● **The task**: Below is a listing. Gather each line of it that contains "script".

Records with scene code
----------
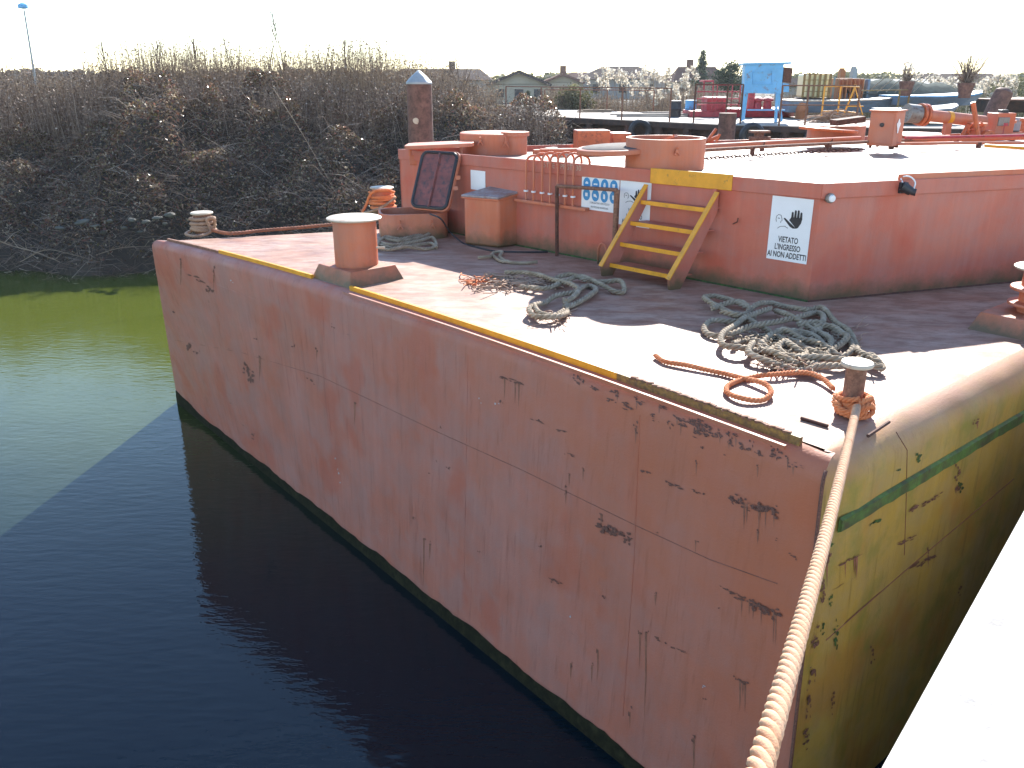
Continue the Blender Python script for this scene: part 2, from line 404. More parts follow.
# brambles
n = 230000
x = RN.uniform(-23, 1.8, n); d = RN.uniform(0, 9.5, n)
y = np.array([shore(q) for q in x]) + d - .1
lump = np.array([top(a, q) for a, q in zip(x, y)])
r_ = np.clip(d/6.6, 0, 1)**.72
dens = .5+.5*np.sin(x*3.1+y*2.3)*np.sin(x*1.7-y*1.3+2)
z = lump*r_ - RN.exponential(.14, n) + .30*dens - .02
keep = (RN.uniform(size=n) < .25+.75*dens) & (z > .35)
keep &= ~((z < 1.1) & (RN.uniform(size=n) < .7))
Cn = np.stack([x, y, z], 1)[keep]; 
V, Fc = leaves(Cn, .05, RN)
tag(addmesh('bramble_leaves', V, Fc, M_LEAF), 'dense dark reddish green bramble leaves covering the far canal bank', 'brambles', kind='stuff')
n = 24000
x = RN.uniform(-23, 1.8, n); d = RN.uniform(-.25, 9, n); y = np.array([shore(q) for q in x]) + d
lump = np.array([top(a, q) for a, q in zip(x, y)]); r_ = np.clip((d+.25)/6.6, 0, 1)**.72
A = np.stack([x, y, lump*r_-RN.uniform(0, .5, n)], 1)
ln = RN.uniform(.3, 1.3, n); az = RN.uniform(0, 2*PI, n)
Bp = A + np.stack([np.cos(az)*ln*.8, np.sin(az)*ln*.55-.1, RN.uniform(-.5, .55, n)*ln], 1)
mid = (A+Bp)/2 + np.stack([RN.normal(0, .08, n), RN.normal(0, .08, n), RN.uniform(.03, .28, n)*ln], 1)
Bp[:, 2] = np.maximum(Bp[:, 2], .02); A[:, 2] = np.maximum(A[:, 2], .05)
V, Fc = sticks(A, Bp, mid, RN.uniform(.003, .009, n))
tag(addmesh('bramble_stems', V, Fc, M_TWIG), 'tangled bare grey brown bramble stems arching over the far bank to the water', 'brambles', kind='stuff')
# dry reeds and thin bare shoots over and behind the brambles
def reedbed(name, label, x0, x1, y0, y1, n, hz, mat, seed, leaf=2, zb=2.2, lean=.12, kinds=None):
    rg = np.random.RandomState(seed)
    x = rg.uniform(x0, x1, n); y = rg.uniform(y0, y1, n)
    h = np.array([hz(a, b_) for a, b_ in zip(x, y)])*rg.uniform(.72, 1.06, n)
    A = np.stack([x, y, np.full(n, zb)], 1); 
    T = A + np.stack([rg.normal(0, lean, n)*h, rg.normal(0, lean, n)*h, h], 1)
    mid = A*.5+T*.5 + np.stack([rg.normal(0, .04, n), rg.normal(0, .04, n), np.zeros(n)], 1)
    V, Fc = sticks(A, T, mid, rg.uniform(.004, .010, n))
    Cs = []
    for k in range(leaf):
        t = rg.uniform(.45, 1.02, n)[:, None]; Cs.append(A*(1-t)+T*t + rg.normal(0, .05, (n, 3)))
    V2, F2 = leaves(np.concatenate(Cs), .042, rg)
    return tag(addmesh(name, np.concatenate([V, V2]), np.concatenate([Fc, F2+len(V)]), mat), label, 'reeds', kind='stuff')
def hz1(x, y):
    h = 3.65 + .22*math.sin(x*.9) + .22*math.sin(x*2.3+1) + .12*math.sin(x*6.1)
    if x < -14: h -= min(1.0, (-14-x)*.4)
    if x > -5: h -= min(1.2, (x+5)*.22)
    return h + (y-31)*.06
reedbed('dry_reeds', 'tall dry tan reeds standing above the bramble mounds', -30, -.6, 30.0, 36, 15000, hz1, M_REED, 5, 4)
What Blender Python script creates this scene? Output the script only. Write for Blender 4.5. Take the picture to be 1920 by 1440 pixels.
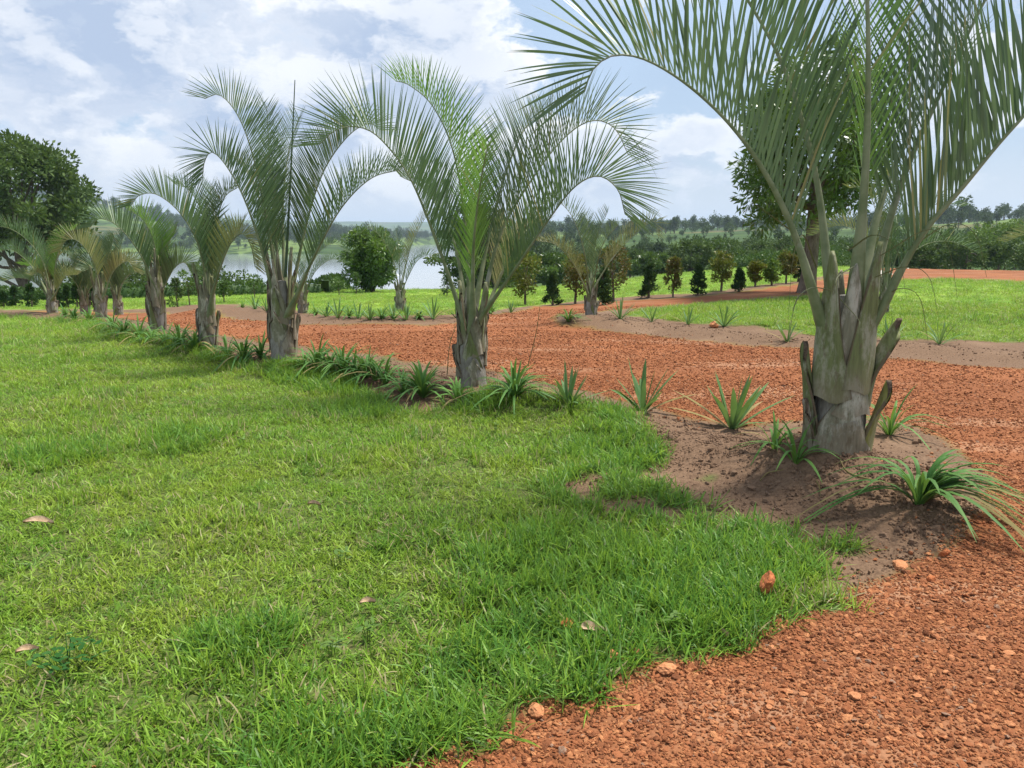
import bpy, math
import numpy as np
R = math.radians
for o in list(bpy.data.objects): bpy.data.objects.remove(o)
SC = bpy.context.scene
COL = SC.collection
rng = np.random.default_rng(7)

# ------------------------------------------------------------------ camera
FPX = 1450.0
CAMZ = 1.6
PITCH = math.atan(280 / FPX)
cam = bpy.data.cameras.new('camera')
cam.lens = 36 * FPX / 1920; cam.sensor_width = 36
cam.clip_start = 0.05; cam.clip_end = 30000
camo = bpy.data.objects.new('camera', cam); COL.objects.link(camo)
camo.location = (0, 0, CAMZ); camo.rotation_euler = (math.pi / 2 - PITCH, 0, 0)
SC.camera = camo

# ------------------------------------------------------------------ sky, sun, exposure
SUN_EL, SUN_AZ = R(66), R(62)            # azimuth from +Y towards +X
world = bpy.data.worlds.new('World'); SC.world = world; world.use_nodes = True
world.cycles.sampling_method = 'MANUAL'; world.cycles.sample_map_resolution = 256
wn = world.node_tree.nodes; wl = world.node_tree.links.new; wn.clear()
def WN(t, **k):
    n = wn.new(t)
    for a, b in k.items(): setattr(n, a, b)
    return n
def wmath(op, a, b=None, c=None, clamp=False):
    n = WN('ShaderNodeMath', operation=op, use_clamp=clamp)
    for i, v in enumerate((a, b, c)):
        if v is None: continue
        if isinstance(v, (int, float)): n.inputs[i].default_value = v
        else: wl(v, n.inputs[i])
    return n.outputs[0]
def wvec(op, a, b):
    n = WN('ShaderNodeVectorMath', operation=op)
    for i, v in enumerate((a, b)):
        if isinstance(v, tuple): n.inputs[i].default_value = v
        else: wl(v, n.inputs[i])
    return n.outputs[0]
sky = WN('ShaderNodeTexSky', sky_type='NISHITA'); sky.sun_disc = False
sky.sun_elevation = SUN_EL; sky.sun_rotation = SUN_AZ
sky.air_density = 1.0; sky.dust_density = 1.6; sky.ozone_density = 1.6
tc = WN('ShaderNodeTexCoord')
CLOUD_OFF = (9.1, 1.1, 5.1)
gen = tc.outputs['Generated']
sx = WN('ShaderNodeSeparateXYZ'); wl(gen, sx.inputs[0])
# clouds lie in layers: stretch the field more and more towards the horizon
zz = wmath('MULTIPLY', wmath('POWER', wmath('MAXIMUM', sx.outputs['Z'], 0.0), .92), 1.75)
cx = WN('ShaderNodeCombineXYZ'); wl(sx.outputs['X'], cx.inputs[0]); wl(sx.outputs['Y'], cx.inputs[1]); wl(zz, cx.inputs[2])
pv = wvec('ADD', cx.outputs[0], CLOUD_OFF)
def cloud_noise(vec, scale, detail, rough):
    n = WN('ShaderNodeTexNoise'); n.inputs['Scale'].default_value = scale
    n.inputs['Detail'].default_value = detail; n.inputs['Roughness'].default_value = rough
    wl(vec, n.inputs['Vector']); return n
def wramp(v, a, b, c=0.0, d=1.0):
    n = WN('ShaderNodeMapRange', interpolation_type='SMOOTHSTEP'); wl(v, n.inputs['Value'])
    n.inputs['From Min'].default_value = a; n.inputs['From Max'].default_value = b
    n.inputs['To Min'].default_value = c; n.inputs['To Max'].default_value = d
    return n.outputs['Result']
warp = cloud_noise(pv, 8.0, 5, .65)
pw = wvec('ADD', pv, wvec('MULTIPLY', wvec('SUBTRACT', warp.outputs['Color'], (.5, .5, .5)), (.17, .17, .17)))
def billow(vec):
    """heaped cumulus: broad field with rounded lumps"""
    a = cloud_noise(vec, 2.7, 8, .58).outputs['Fac']
    v = WN('ShaderNodeTexVoronoi', feature='F1'); v.inputs['Scale'].default_value = 7.0; v.inputs['Detail'].default_value = 2.0; v.inputs['Roughness'].default_value = .55
    wl(vec, v.inputs['Vector'])
    return wmath('SUBTRACT', a, wmath('MULTIPLY', wmath('SUBTRACT', v.outputs['Distance'], .42), .13))
n1 = billow(pw); n2 = billow(wvec('ADD', pw, (0.02, 0.0, 0.05)))
soft = cloud_noise(pv, 1.5, 3, .5).outputs['Fac']
mask = wramp(n1, .388, .472)
rel = wmath('SUBTRACT', n1, n2)
emb = wramp(rel, -.05, .09)
edge = wramp(n1, .43, .54, .34, .0)              # thin sunlit rims are brightest
b0 = wmath('ADD', wmath('MULTIPLY', emb, .62), wramp(soft, .38, .60, -.22, .22))
bright = wmath('ADD', b0, edge, clamp=True)
cc = WN('ShaderNodeMix', data_type='RGBA'); wl(bright, cc.inputs['Factor'])
cc.inputs['A'].default_value = (5.3, 6.5, 8.7, 1); cc.inputs['B'].default_value = (12.9, 12.9, 12.9, 1)
veil = WN('ShaderNodeMix', data_type='RGBA'); wl(wramp(soft, .35, .62, .55, .80), veil.inputs['Factor'])
wl(sky.outputs[0], veil.inputs['A']); veil.inputs['B'].default_value = (6.9, 8.9, 11.7, 1)
mixc = WN('ShaderNodeMix', data_type='RGBA'); wl(wmath('MULTIPLY', mask, .95), mixc.inputs['Factor'])
wl(veil.outputs['Result'], mixc.inputs['A']); wl(cc.outputs['Result'], mixc.inputs['B'])
# the air near the horizon is pale
hor = WN('ShaderNodeMix', data_type='RGBA'); wl(wramp(sx.outputs['Z'], .0, .13, .70, .0), hor.inputs['Factor'])
wl(mixc.outputs['Result'], hor.inputs['A']); hor.inputs['B'].default_value = (9.0, 9.6, 10.4, 1)
mixc = hor
bg = WN('ShaderNodeBackground'); bg.inputs['Strength'].default_value = 0.046
wl(mixc.outputs['Result'], bg.inputs['Color'])
wo = WN('ShaderNodeOutputWorld'); wl(bg.outputs[0], wo.inputs['Surface'])

sun = bpy.data.lights.new('sun', 'SUN'); sun.energy = 3.6; sun.angle = R(8); sun.color = (1, .95, .86)
suno = bpy.data.objects.new('sun', sun); COL.objects.link(suno)
from mathutils import Vector
sd = Vector((math.cos(SUN_EL) * math.sin(SUN_AZ), math.cos(SUN_EL) * math.cos(SUN_AZ), math.sin(SUN_EL)))
suno.rotation_euler = sd.to_track_quat('Z', 'Y').to_euler(); suno.location = (0, 0, 30)
SC.view_settings.view_transform = 'Standard'; SC.view_settings.look = 'None'
SC.view_settings.exposure = 1.0; SC.view_settings.gamma = 1
try: SC.view_settings.use_curve_mapping = False
except Exception: pass
SC.cycles.max_bounces = 4; SC.cycles.diffuse_bounces = 2; SC.cycles.transparent_max_bounces = 4

# ------------------------------------------------------------------ numpy helpers
def sstep(a, b, x):
    t = np.clip((x - a) / (b - a), 0, 1); return t * t * (3 - 2 * t)
_T = np.random.default_rng(11).random((256, 256))
def vnoise(x, y):
    xi = np.floor(x).astype(int); yi = np.floor(y).astype(int)
    fx = x - xi; fy = y - yi; fx = fx * fx * (3 - 2 * fx); fy = fy * fy * (3 - 2 * fy)
    g = lambda i, j: _T[i & 255, j & 255]
    return (g(xi, yi) * (1 - fx) + g(xi + 1, yi) * fx) * (1 - fy) + (g(xi, yi + 1) * (1 - fx) + g(xi + 1, yi + 1) * fx) * fy
def fbm(x, y, o=4):
    s = 0; a = .5; t = 0
    for k in range(o):
        s = s + a * vnoise(x * 2 ** k + 17.3 * k, y * 2 ** k + 5.1 * k); t += a; a *= .5
    return s / t
def nrm(v):
    v = np.asarray(v, float); return v / np.maximum(np.linalg.norm(v, axis=-1, keepdims=True), 1e-9)

def make_mesh(name, verts, faces, smooth=False, mats=(), mat_idx=None, attrs=None):
    """faces: (M,k) array or list of such arrays"""
    me = bpy.data.meshes.new(name)
    verts = np.asarray(verts, np.float32)
    fl = faces if isinstance(faces, list) else [faces]
    fl = [np.asarray(f, np.int32) for f in fl if len(f)]
    me.vertices.add(len(verts)); me.vertices.foreach_set('co', verts.ravel())
    li = np.concatenate([f.ravel() for f in fl]) if fl else np.zeros(0, np.int32)
    tot = np.concatenate([np.full(len(f), f.shape[1], np.int32) for f in fl]) if fl else np.zeros(0, np.int32)
    st = np.concatenate([[0], np.cumsum(tot)[:-1]]).astype(np.int32) if len(tot) else tot
    me.loops.add(len(li)); me.loops.foreach_set('vertex_index', li)
    me.polygons.add(len(tot)); me.polygons.foreach_set('loop_start', st)
    if smooth: me.polygons.foreach_set('use_smooth', np.ones(len(tot), bool))
    for m in mats: me.materials.append(m)
    if mat_idx is not None: me.polygons.foreach_set('material_index', np.asarray(mat_idx, np.int32))
    if attrs:
        for k, v in attrs.items():
            a = me.attributes.new(k, 'FLOAT', 'POINT'); a.data.foreach_set('value', np.asarray(v, np.float32))
    me.update(calc_edges=True)
    return me
def link(name, me, parent=None, loc=None):
    o = bpy.data.objects.new(name, me); COL.objects.link(o)
    if parent is not None: o.parent = parent
    if loc is not None: o.location = tuple(float(c) for c in loc)
    return o
def tag(o, label=None, cat=None, group=None, kind=None):
    if label: o['label'] = label
    if cat: o['category'] = cat
    if group: o['group'] = group
    if kind: o['kind'] = kind
    return o
class MB:
    """collects vertices and quads / tris"""
    def __init__(s): s.v = []; s.f = {3: [], 4: []}; s.n = 0; s.mi = {3: [], 4: []}
    def add(s, v, f, mi=0):
        v = np.asarray(v, float).reshape(-1, 3); f = np.asarray(f, int)
        s.v.append(v); s.f[f.shape[1]].append(f + s.n); s.mi[f.shape[1]].append(np.full(len(f), mi)); s.n += len(v)
    def mesh(s, name, mats, smooth=False):
        fl = []; mi = []
        for k in (3, 4):
            if s.f[k]: fl.append(np.concatenate(s.f[k])); mi.append(np.concatenate(s.mi[k]))
        return make_mesh(name, np.concatenate(s.v), fl, smooth, mats, np.concatenate(mi))
def spline(P, n):
    """Catmull-Rom through P resampled evenly to n points"""
    P = np.asarray(P, float); Q = np.vstack([2 * P[0] - P[1], P, 2 * P[-1] - P[-2]])
    out = []
    for i in range(len(P) - 1):
        t = np.linspace(0, 1, 24, endpoint=False)[:, None]
        a, b, c, d = Q[i:i + 4]
        out.append(.5 * (2 * b + (c - a) * t + (2 * a - 5 * b + 4 * c - d) * t ** 2 + (3 * b - a - 3 * c + d) * t ** 3))
    out = np.vstack(out + [P[-1:]])
    L = np.concatenate([[0], np.cumsum(np.linalg.norm(np.diff(out, axis=0), axis=1))])
    s = np.linspace(0, L[-1], n)
    return np.stack([np.interp(s, L, out[:, k]) for k in range(3)], 1), L[-1]
def tube(mb, P, rad, seg=7, mi=0, cap=True, squash=None, ref=None):
    """sweep; rad (n,) or scalar. squash = (n,) ratio of the second radius"""
    P = np.asarray(P, float); n = len(P); rad = np.broadcast_to(np.asarray(rad, float), (n,))
    sq = np.ones(n) if squash is None else np.broadcast_to(squash, (n,))
    T = nrm(np.gradient(P, axis=0))
    r0 = np.array([0.31, .17, .9]) if ref is None else np.asarray(ref, float)
    U = nrm(np.cross(T, r0)) if ref is None else nrm(r0 - (T @ r0)[:, None] * T)
    V = np.cross(T, U)
    a = np.linspace(0, 2 * np.pi, seg, endpoint=False)
    v = P[:, None] + rad[:, None, None] * (np.cos(a)[None, :, None] * U[:, None] + (np.sin(a)[None, :] * sq[:, None])[..., None] * V[:, None])
    i = np.arange(n - 1)[:, None] * seg; j = np.arange(seg)[None]; k = (j + 1) % seg
    f = np.stack([i + j, i + k, i + seg + k, i + seg + j], -1).reshape(-1, 4)
    mb.add(v.reshape(-1, 3), f, mi)
    if cap:
        e = np.vstack([v[-1], P[-1:] + T[-1:] * rad[-1] * .2])
        mb.add(e, np.stack([np.arange(seg), (np.arange(seg) + 1) % seg, np.full(seg, seg)], 1), mi)
def strips(B, D, L, W, droop, width_vec, nseg=4, prof=None, fold=0.0, down=(0, 0, -1)):
    """many tapering blades at once. B,D,width_vec (n,3); L,W,droop (n,)"""
    n = len(B); s = np.linspace(0, 1, nseg + 1)
    if prof is None: prof = np.interp(s, [0, .25, .7, 1], [.55, 1, .7, .04])
    dn = np.asarray(down, float)
    C = B[:, None] + D[:, None] * (L[:, None] * s)[..., None] + dn * (L * droop)[:, None, None] * (s ** 2)[None, :, None]
    w = (W[:, None] * prof[None] * .5)[..., None] * width_vec[:, None]
    V = np.stack([C - w, C + w], 2)
    b = (np.arange(n) * (nseg + 1) * 2)[:, None]; i = np.arange(nseg)[None] * 2
    f = np.stack([b + i, b + i + 1, b + i + 3, b + i + 2], -1).reshape(-1, 4)
    return V.reshape(-1, 3), f
def leaves(P, Dr, L, W, rg):
    """diamond-shaped leaves: P base points, Dr directions"""
    n = len(P); side = nrm(np.cross(Dr, rg.normal(size=(n, 3))))
    nn = np.cross(side, Dr)
    L = np.broadcast_to(L, (n,))[:, None]; W = np.broadcast_to(W, (n,))[:, None]
    V = np.stack([P, P + Dr * L * .45 + side * W * .5 + nn * W * .12, P + Dr * L, P + Dr * L * .45 - side * W * .5 + nn * W * .12], 1)
    return V.reshape(-1, 3), np.arange(n * 4).reshape(-1, 4)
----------
● **Response to this task**:
Continue the Blender Python script for this scene: part 2, from line 404. More parts follow.
What Blender Python script creates this scene? Output the script only. Write for Blender 4.5. Take the picture to be 1920 by 1440 pixels.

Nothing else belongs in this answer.